Recorded data
━━━━━━━━━━
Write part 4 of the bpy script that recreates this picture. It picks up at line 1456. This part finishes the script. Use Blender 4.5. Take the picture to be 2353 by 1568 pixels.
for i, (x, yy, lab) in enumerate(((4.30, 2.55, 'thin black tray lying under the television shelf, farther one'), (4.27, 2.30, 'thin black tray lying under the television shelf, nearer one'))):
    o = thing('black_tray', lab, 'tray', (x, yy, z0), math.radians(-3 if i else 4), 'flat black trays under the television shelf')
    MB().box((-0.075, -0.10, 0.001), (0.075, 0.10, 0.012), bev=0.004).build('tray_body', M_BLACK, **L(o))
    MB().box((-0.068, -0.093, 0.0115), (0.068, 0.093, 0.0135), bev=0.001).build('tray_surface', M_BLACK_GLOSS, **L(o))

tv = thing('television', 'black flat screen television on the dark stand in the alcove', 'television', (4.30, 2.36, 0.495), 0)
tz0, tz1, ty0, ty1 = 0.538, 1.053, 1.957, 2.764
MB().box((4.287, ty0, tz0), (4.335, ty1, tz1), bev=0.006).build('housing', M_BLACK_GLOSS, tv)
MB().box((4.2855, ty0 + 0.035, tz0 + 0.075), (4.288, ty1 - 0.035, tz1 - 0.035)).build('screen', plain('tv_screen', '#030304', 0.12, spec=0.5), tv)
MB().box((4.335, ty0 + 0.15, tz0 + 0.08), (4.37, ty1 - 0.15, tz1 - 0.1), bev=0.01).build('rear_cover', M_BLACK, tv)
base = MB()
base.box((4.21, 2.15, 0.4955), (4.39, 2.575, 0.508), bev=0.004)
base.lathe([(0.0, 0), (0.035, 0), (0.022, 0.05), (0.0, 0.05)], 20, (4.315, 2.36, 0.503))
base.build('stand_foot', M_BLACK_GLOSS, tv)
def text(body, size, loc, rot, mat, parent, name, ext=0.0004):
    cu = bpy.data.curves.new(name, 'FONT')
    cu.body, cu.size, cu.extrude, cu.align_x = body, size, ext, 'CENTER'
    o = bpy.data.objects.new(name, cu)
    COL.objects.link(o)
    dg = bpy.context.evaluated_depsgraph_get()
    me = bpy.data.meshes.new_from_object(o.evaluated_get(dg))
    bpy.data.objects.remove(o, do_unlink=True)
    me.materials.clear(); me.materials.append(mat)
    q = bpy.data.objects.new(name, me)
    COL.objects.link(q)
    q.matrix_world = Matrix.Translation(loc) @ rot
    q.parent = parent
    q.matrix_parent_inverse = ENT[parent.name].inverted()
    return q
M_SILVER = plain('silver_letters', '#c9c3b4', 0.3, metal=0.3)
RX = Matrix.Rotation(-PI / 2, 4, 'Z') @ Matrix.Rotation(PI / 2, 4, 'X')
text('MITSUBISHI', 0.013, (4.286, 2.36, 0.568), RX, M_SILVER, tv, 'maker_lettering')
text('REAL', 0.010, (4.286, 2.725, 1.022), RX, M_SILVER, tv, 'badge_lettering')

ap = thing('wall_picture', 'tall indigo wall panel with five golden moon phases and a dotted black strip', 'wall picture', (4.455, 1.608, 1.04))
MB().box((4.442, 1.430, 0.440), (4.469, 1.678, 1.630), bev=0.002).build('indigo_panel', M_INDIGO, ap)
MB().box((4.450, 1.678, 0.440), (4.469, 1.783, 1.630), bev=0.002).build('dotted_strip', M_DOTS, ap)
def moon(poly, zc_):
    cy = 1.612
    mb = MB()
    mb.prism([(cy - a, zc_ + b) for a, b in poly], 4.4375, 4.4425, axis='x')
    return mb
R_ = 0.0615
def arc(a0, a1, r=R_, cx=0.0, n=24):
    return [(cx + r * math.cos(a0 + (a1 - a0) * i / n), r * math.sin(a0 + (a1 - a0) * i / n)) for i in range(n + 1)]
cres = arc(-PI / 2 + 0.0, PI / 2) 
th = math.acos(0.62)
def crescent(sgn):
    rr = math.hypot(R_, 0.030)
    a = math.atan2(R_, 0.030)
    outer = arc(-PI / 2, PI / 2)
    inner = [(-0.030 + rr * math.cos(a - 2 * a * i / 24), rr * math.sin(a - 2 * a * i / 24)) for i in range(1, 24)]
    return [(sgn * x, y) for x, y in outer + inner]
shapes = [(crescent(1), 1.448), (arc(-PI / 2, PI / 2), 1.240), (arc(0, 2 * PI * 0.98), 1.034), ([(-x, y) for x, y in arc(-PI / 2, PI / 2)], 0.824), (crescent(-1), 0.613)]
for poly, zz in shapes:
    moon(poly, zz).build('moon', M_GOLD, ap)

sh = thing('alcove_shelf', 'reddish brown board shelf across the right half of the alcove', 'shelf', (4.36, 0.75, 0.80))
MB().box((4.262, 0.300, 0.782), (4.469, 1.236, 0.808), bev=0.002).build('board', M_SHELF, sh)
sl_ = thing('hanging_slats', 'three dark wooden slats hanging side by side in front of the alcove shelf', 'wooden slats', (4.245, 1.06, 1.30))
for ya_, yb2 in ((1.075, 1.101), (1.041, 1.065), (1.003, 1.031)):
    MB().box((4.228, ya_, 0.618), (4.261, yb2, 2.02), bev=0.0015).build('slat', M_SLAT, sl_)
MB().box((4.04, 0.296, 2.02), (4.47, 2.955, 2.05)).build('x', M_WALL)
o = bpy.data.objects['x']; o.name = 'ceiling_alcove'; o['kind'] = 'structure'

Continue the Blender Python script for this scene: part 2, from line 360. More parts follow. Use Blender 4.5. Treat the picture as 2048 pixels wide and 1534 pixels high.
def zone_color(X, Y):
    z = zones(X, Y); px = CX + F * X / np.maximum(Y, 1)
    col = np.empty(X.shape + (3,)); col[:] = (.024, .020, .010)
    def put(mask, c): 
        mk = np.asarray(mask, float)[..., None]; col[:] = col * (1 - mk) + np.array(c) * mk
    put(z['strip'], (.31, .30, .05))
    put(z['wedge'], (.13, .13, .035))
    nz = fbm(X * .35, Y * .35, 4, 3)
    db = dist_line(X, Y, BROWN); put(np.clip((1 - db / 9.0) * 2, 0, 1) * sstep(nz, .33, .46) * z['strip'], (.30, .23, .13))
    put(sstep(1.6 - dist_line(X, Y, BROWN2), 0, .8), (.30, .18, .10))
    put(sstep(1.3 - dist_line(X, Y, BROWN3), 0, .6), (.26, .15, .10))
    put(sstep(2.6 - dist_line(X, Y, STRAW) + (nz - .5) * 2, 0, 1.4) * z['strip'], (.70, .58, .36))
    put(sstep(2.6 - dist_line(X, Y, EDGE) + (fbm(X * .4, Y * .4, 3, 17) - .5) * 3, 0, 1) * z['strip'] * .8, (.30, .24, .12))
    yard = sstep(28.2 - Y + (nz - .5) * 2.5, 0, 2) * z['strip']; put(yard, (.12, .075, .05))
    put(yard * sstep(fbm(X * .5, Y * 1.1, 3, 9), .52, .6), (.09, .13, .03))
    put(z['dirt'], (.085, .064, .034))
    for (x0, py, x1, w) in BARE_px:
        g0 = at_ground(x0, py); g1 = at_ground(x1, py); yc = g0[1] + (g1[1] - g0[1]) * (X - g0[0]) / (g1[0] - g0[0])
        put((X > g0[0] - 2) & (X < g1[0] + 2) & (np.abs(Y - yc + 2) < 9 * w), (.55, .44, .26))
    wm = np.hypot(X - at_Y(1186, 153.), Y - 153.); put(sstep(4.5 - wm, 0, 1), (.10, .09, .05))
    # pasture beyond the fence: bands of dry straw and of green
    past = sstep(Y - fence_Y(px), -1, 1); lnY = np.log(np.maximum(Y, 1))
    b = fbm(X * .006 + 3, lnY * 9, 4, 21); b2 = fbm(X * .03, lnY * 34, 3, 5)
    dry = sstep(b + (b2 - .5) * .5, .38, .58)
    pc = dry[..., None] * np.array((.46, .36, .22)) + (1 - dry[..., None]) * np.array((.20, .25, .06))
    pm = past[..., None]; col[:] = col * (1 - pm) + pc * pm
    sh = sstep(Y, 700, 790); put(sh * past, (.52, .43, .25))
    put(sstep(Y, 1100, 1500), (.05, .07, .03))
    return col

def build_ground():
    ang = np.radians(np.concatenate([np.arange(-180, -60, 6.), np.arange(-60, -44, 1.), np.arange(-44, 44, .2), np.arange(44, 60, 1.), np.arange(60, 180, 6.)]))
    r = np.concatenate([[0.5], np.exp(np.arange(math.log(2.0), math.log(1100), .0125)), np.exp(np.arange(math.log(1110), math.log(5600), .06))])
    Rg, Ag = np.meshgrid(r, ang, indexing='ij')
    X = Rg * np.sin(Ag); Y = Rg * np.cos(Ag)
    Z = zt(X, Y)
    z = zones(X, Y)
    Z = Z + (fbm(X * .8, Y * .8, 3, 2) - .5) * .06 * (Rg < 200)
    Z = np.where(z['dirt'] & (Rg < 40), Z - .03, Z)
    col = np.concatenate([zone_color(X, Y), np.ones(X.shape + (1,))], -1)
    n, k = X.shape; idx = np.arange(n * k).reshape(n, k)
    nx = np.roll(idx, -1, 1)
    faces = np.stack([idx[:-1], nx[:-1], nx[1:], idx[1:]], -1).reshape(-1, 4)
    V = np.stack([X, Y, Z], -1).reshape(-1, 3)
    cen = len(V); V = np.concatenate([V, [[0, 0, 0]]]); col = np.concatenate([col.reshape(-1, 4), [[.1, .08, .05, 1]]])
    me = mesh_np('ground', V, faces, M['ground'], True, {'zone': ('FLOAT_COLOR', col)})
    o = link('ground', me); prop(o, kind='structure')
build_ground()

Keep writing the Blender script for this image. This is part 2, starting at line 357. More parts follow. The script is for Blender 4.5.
━━━━━━━━━━
Starting at the first line of the material above, reproduce each line exactly up to and including the line with "bev=0.001).build('tray_surface', M_BLACK_GLOSS, **L(o))".

Write part 4 of the bpy script that recreates this picture. It picks up at line 1456. This part finishes the script. Use Blender 4.5. Take the picture to be 2353 by 1568 pixels.
for i, (x, yy, lab) in enumerate(((4.30, 2.55, 'thin black tray lying under the television shelf, farther one'), (4.27, 2.30, 'thin black tray lying under the television shelf, nearer one'))):
    o = thing('black_tray', lab, 'tray', (x, yy, z0), math.radians(-3 if i else 4), 'flat black trays under the television shelf')
    MB().box((-0.075, -0.10, 0.001), (0.075, 0.10, 0.012), bev=0.004).build('tray_body', M_BLACK, **L(o))
    MB().box((-0.068, -0.093, 0.0115), (0.068, 0.093, 0.0135), bev=0.001).build('tray_surface', M_BLACK_GLOSS, **L(o))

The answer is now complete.